Up to and including the line that contains "SC.camera = cam", repeat each line of the data exactly, starting from the first.

[Records with scene code]
━━━━━━━━

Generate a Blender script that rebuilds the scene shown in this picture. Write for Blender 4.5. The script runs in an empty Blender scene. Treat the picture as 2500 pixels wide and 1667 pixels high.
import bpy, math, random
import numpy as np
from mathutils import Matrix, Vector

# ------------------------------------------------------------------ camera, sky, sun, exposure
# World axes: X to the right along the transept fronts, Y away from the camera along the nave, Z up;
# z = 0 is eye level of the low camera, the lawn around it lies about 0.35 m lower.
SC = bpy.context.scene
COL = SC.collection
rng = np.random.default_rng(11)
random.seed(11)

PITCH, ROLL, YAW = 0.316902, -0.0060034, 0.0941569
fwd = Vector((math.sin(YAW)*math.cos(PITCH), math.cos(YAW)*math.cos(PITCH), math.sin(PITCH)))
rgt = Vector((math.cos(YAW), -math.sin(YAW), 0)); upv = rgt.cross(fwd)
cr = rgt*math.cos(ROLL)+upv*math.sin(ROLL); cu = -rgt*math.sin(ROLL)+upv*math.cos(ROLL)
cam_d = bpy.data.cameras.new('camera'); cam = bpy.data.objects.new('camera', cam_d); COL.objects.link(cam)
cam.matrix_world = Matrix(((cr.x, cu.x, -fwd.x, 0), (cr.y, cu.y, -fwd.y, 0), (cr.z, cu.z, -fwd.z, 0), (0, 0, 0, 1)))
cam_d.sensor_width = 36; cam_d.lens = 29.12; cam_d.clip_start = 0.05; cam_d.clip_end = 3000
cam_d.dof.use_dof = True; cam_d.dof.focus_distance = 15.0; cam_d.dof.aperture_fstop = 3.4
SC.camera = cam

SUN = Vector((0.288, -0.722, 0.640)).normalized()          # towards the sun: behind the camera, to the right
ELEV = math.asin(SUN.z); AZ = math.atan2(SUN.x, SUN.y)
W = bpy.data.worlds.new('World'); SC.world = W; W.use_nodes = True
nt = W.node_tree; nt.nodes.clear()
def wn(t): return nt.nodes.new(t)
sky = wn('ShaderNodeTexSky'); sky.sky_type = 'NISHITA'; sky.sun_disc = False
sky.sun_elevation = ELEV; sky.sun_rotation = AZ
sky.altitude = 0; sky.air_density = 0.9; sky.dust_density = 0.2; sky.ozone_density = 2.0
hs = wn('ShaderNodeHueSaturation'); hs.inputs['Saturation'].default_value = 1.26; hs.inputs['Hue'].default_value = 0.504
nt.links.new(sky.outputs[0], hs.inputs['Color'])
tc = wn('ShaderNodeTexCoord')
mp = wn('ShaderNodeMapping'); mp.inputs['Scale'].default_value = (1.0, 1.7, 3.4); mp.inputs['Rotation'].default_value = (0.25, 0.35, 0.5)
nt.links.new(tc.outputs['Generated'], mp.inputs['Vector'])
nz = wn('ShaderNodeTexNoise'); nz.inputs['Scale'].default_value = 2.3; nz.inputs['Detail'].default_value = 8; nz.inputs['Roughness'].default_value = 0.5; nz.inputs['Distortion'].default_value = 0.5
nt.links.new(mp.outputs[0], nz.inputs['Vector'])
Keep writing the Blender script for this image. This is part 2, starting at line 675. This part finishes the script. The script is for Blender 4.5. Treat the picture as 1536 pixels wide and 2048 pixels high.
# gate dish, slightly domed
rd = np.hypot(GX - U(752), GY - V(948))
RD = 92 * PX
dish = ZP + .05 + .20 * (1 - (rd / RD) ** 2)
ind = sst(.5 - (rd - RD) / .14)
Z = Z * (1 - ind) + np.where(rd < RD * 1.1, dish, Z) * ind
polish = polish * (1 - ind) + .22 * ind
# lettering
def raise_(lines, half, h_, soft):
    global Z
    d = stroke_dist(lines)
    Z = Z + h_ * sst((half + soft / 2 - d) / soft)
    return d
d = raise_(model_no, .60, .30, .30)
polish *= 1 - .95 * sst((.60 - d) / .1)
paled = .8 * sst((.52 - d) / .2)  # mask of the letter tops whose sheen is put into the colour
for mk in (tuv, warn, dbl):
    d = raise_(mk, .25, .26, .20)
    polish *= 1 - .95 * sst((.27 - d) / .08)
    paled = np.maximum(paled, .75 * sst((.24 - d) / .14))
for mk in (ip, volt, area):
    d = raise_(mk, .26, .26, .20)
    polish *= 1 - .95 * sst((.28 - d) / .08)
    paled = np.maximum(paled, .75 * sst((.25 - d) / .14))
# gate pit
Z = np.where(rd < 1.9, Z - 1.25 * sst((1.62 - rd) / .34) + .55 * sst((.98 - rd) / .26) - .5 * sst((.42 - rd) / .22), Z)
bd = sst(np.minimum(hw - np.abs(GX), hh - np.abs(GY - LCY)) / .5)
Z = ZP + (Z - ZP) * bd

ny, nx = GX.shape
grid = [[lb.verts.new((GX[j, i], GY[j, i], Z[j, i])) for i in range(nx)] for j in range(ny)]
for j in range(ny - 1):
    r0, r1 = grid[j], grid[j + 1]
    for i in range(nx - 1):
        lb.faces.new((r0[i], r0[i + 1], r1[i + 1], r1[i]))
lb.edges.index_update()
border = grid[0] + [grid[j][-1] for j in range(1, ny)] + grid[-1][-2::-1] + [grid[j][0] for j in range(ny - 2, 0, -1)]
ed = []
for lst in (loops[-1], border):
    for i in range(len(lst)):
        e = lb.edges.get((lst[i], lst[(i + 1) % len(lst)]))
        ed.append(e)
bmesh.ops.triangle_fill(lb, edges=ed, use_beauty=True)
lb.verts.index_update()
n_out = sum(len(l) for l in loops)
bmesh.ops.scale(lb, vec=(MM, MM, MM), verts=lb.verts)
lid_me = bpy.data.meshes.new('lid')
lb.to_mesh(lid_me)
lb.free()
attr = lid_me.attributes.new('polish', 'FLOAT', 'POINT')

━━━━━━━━

RESPONSE TO THIS TASK:
Generate a Blender script that rebuilds the scene shown in this picture. Write for Blender 4.5. The script runs in an empty Blender scene. Treat the picture as 2500 pixels wide and 1667 pixels high.
import bpy, math, random
import numpy as np
from mathutils import Matrix, Vector

# ------------------------------------------------------------------ camera, sky, sun, exposure
# World axes: X to the right along the transept fronts, Y away from the camera along the nave, Z up;
# z = 0 is eye level of the low camera, the lawn around it lies about 0.35 m lower.
SC = bpy.context.scene
COL = SC.collection
rng = np.random.default_rng(11)
random.seed(11)

PITCH, ROLL, YAW = 0.316902, -0.0060034, 0.0941569
fwd = Vector((math.sin(YAW)*math.cos(PITCH), math.cos(YAW)*math.cos(PITCH), math.sin(PITCH)))
rgt = Vector((math.cos(YAW), -math.sin(YAW), 0)); upv = rgt.cross(fwd)
cr = rgt*math.cos(ROLL)+upv*math.sin(ROLL); cu = -rgt*math.sin(ROLL)+upv*math.cos(ROLL)
cam_d = bpy.data.cameras.new('camera'); cam = bpy.data.objects.new('camera', cam_d); COL.objects.link(cam)
cam.matrix_world = Matrix(((cr.x, cu.x, -fwd.x, 0), (cr.y, cu.y, -fwd.y, 0), (cr.z, cu.z, -fwd.z, 0), (0, 0, 0, 1)))
cam_d.sensor_width = 36; cam_d.lens = 29.12; cam_d.clip_start = 0.05; cam_d.clip_end = 3000
cam_d.dof.use_dof = True; cam_d.dof.focus_distance = 15.0; cam_d.dof.aperture_fstop = 3.4
SC.camera = cam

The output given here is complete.